Memang mungkin masalah kemacetan ini tidak begitu terasa pada jalan- jalan utama di daerah pusat Jakarta. Tapi apakah pejabat- pejabat pernah melihat daerah pinggiran kota yang sangat macet karena angkutan kota.

Perlu dibutuhkan peraturan yang ketat soal transportasi karena ini masalah hajat hidup orang banyak dan hak sebagai warga kota. Ketat tanpa kompromi tapi harus dengan nurani (jadi butuh sosialisasi yang banyak) dan yang pasti konsisensi (jangan seperti peraturan polusi udara, coba lihat beberapa mall di Jakarta sekarang udah penuh asap rokok lagi).

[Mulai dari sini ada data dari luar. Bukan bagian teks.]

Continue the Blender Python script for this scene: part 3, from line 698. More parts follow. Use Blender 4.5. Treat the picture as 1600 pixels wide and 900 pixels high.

Saya kira dalam implementasi solusi ini tidaklah susah dan tidak memakan banyak biaya, cukup dengan sedikit peraturan dan pembenahan fasilitas.
Yang pasti masih ada upaya untuk menertibkan sarana transportasi yang ada, dari pada menunggu trasportasi masa (busway, monorail dan waterway) yang kabarnya bermasalah selalu.
Tak banyak memakan biaya pastinya dan yang lebih pasti lebih sedikit dari pada biaya kampaye dan pemilihan dalam PILKADA.

Selamat menjalankan PILKADA DKI Jakarta tahun 2007, semoga ada birokrat yang berpikir jika kita berhemat dalam berdemokrasi sebenarnya dapat digunakan untuk memupuk demokrasi.